**DIRECTIONS FOR THIS TASK:**
Check each line of the listing for the word "picture" and give only the number of lines that have it.

**SUPPLIED MATERIAL:**
================================

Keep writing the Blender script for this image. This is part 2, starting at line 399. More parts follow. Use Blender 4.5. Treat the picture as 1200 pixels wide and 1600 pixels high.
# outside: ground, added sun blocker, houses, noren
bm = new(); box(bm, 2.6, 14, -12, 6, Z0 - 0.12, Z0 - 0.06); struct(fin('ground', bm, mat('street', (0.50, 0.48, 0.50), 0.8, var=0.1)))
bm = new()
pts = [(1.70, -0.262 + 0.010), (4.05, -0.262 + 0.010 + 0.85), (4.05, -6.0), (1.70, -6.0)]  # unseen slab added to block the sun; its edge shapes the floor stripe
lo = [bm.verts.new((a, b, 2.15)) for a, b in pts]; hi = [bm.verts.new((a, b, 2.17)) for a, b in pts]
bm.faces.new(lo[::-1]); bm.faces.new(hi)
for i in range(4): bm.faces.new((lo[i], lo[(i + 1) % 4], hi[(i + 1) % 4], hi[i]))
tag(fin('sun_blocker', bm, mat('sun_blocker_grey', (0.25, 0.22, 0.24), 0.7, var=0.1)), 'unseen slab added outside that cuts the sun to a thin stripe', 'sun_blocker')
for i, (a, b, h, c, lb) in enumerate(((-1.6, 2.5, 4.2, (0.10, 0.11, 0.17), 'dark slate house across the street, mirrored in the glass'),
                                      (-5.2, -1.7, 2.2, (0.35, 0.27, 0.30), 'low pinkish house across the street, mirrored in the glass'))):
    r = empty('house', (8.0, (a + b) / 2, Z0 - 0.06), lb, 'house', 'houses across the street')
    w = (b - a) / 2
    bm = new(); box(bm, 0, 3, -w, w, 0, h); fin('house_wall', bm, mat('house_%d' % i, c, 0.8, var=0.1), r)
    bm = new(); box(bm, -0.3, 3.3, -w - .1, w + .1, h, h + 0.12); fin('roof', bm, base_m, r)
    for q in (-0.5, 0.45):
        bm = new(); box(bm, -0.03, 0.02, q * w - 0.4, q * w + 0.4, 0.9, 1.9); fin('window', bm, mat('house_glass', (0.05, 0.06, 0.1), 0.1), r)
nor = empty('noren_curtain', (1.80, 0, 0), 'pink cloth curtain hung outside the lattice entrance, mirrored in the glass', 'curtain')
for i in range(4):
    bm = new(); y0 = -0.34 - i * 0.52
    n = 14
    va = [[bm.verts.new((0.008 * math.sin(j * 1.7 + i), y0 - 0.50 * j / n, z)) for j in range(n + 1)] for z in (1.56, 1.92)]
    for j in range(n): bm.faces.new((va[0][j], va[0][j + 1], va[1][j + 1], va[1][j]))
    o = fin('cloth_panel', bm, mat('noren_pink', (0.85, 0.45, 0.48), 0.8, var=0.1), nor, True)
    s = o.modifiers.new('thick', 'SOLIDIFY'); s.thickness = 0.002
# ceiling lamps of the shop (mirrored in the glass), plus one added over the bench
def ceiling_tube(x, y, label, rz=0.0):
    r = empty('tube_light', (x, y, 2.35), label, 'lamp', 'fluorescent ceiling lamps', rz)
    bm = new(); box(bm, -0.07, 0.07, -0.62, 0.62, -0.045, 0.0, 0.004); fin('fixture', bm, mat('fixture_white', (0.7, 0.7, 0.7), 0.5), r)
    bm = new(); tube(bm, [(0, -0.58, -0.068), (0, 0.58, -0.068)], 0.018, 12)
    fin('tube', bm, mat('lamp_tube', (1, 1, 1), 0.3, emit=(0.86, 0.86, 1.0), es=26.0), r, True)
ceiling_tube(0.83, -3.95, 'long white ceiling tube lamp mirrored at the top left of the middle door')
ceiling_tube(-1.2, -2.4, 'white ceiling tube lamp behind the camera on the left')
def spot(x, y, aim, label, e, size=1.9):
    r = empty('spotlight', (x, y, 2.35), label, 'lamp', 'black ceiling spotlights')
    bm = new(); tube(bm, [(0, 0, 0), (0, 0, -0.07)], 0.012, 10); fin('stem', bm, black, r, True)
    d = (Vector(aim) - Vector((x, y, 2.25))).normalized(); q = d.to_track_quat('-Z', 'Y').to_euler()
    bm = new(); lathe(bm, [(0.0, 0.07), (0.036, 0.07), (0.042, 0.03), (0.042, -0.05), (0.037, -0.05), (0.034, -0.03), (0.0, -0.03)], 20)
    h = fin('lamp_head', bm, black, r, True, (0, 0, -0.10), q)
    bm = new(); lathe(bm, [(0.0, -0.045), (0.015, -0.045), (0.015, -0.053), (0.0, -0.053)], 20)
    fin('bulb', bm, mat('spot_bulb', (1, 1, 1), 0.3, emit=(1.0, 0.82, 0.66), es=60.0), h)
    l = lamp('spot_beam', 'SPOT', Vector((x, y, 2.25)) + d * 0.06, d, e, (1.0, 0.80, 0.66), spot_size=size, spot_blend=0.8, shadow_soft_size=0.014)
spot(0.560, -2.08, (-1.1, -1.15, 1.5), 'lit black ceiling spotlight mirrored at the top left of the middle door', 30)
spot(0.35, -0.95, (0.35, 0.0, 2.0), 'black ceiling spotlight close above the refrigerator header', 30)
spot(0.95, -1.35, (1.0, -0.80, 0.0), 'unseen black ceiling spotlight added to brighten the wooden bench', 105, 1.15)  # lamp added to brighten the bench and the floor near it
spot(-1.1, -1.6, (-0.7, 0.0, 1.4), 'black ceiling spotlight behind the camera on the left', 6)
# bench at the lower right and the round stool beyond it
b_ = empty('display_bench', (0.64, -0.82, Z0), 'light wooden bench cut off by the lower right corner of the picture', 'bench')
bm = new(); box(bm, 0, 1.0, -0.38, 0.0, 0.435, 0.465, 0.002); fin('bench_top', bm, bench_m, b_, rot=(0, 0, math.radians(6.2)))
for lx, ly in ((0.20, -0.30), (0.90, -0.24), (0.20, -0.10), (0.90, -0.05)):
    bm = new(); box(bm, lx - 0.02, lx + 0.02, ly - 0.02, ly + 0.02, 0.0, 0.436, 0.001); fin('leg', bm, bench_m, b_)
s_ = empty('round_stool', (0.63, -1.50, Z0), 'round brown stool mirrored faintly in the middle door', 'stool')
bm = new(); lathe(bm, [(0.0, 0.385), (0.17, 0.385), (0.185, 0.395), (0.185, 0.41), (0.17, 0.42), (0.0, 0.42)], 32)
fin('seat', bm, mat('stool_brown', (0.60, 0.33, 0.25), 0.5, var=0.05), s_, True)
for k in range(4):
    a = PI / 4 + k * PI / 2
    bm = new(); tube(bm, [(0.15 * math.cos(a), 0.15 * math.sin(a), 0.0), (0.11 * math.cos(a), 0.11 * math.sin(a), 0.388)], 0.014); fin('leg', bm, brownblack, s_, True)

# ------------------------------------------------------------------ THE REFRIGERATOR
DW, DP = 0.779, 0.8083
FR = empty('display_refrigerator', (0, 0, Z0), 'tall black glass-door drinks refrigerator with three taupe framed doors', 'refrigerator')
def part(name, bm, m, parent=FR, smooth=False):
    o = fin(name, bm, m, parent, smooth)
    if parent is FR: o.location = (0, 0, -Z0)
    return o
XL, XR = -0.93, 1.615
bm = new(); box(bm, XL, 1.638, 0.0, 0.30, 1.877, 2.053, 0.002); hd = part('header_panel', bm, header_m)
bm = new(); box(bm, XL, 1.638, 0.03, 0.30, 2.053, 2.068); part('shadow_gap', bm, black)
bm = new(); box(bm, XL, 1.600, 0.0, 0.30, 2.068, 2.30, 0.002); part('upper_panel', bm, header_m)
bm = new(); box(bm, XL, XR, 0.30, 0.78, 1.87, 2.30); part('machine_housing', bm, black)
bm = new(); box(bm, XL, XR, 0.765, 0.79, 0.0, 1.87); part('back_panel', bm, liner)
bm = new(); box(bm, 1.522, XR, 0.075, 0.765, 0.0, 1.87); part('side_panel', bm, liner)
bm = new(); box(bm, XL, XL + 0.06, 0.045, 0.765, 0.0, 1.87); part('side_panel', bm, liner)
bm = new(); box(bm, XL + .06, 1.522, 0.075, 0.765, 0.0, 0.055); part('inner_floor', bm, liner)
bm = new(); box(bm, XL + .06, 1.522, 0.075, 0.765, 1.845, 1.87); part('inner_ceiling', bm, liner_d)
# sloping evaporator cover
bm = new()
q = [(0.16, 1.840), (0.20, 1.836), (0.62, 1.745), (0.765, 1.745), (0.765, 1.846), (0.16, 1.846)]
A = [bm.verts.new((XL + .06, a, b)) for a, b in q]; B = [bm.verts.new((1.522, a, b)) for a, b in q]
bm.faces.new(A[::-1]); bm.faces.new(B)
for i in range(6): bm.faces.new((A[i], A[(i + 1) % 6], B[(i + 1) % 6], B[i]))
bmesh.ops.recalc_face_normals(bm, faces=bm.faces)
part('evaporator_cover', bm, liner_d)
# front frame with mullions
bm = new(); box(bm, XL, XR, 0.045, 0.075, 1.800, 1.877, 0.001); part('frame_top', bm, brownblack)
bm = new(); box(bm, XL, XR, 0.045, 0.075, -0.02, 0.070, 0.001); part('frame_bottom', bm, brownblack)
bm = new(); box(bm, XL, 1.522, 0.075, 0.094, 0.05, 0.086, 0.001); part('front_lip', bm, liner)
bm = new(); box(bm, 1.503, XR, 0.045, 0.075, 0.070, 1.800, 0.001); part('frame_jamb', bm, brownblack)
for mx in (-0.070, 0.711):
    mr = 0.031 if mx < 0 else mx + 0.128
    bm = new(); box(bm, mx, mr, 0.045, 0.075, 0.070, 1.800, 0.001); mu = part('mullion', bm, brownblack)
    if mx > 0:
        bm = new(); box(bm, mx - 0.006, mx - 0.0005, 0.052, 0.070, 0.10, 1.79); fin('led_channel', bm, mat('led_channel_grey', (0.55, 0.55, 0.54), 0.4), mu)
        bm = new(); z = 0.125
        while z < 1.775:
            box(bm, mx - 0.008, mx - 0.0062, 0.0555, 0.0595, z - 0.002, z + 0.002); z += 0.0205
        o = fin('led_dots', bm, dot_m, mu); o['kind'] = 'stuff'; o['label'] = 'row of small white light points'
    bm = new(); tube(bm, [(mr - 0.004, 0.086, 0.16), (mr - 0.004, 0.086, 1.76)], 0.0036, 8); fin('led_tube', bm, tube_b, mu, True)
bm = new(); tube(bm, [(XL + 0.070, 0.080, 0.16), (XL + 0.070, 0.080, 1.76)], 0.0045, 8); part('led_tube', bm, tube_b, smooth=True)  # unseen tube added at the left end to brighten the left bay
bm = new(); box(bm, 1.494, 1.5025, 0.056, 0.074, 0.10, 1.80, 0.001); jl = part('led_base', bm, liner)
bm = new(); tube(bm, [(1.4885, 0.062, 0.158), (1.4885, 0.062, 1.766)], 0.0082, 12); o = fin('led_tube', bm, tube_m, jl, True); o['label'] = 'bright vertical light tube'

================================

**ANSWER:**
2